Corporate profit-shifting has come under the international spotlight in recent years, following reports of how companies such as Apple and Google use complex structures to slash their tax bills.

The Commission suspects Ireland was too lenient in rulings it gave to Apple and which helped the company shield tens of billions of dollars in profit from tax and has asked Dublin for information on the rulings it gave the iPhone maker.

Commission officials said they believed other companies had also benefited from generous treatment and want Ireland to change its approach so companies cannot shift so much profit through Ireland into tax havens.

“The Commission has told Ireland it may go after other companies if it does not fix the problem,” the source said, without naming the companies concerned.

Apple has denied receiving selective treatment from the Irish authorities. Ireland, the Netherlands and Luxembourg said any tax rulings they give are in line with international practices.

Pushed by France and Germany, Brussels is keen to clamp down on what it sees as unfair tax competition across the bloc.

“Member states’ tax incentives should never be used to lure profits away from where they should rightfully be taxed,” EU tax commissioner Algirdas Šemeta told a meeting of EU finance ministers in Luxembourg on Friday, according to the text of his speech published by the EU. “We must verify that the principles of fair play are not being undermined.“

If the Commission can prove Ireland agreed tax treatments which diverge from international rules, it could deem any corporate tax savings to be a form of subsidy which must be halted or even repaid.

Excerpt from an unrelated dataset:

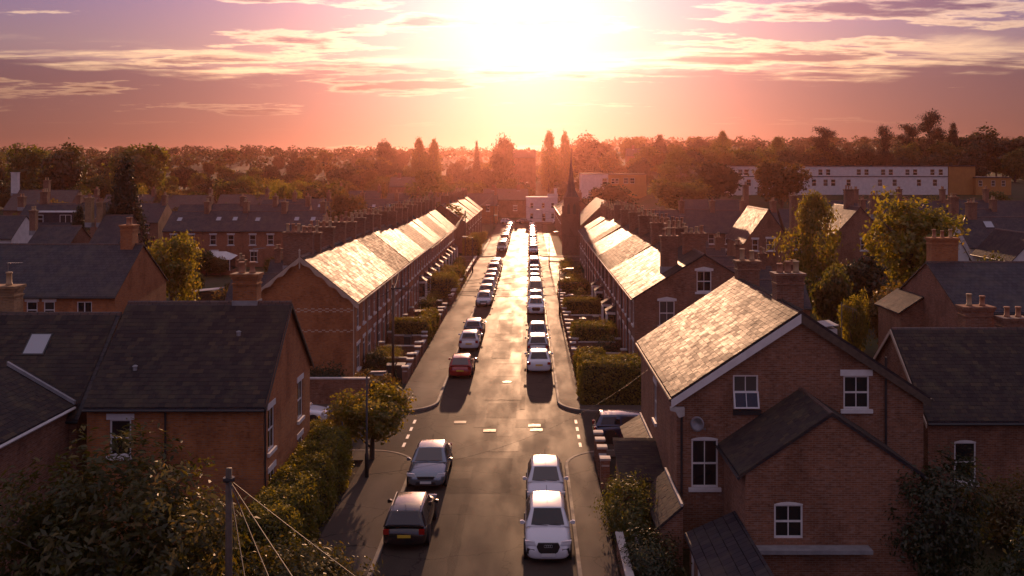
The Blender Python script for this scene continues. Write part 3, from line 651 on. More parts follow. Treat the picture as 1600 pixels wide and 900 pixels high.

Asked about the EU watchdog’s warning to Ireland, Commission spokesman for competition policy Antoine Colombani said, “What the European Commission told Irish authorities is that it has serious doubts about the compliance with the EU’s state aid rules of individual tax rulings concerning Apple.”

An Irish finance ministry spokesman said the ministry had no knowledge of the EU threat.

“We have provided information to the Commission for the information-gathering exercise and in relation to any case, it regards one company and one company only and we haven’t been informed of anything in addition to that,” he said.

Corporate tax avoidance has risen to the top of the international political agenda in recent years following reports of how companies like Apple and Google use convoluted structures to slash their tax bills. The EU is looking at whether the countries' tax treatment of multinationals, which help to attract investment and jobs that might otherwise go to where the companies' customers are based, represent unfair state aid and a breach of EU competition law.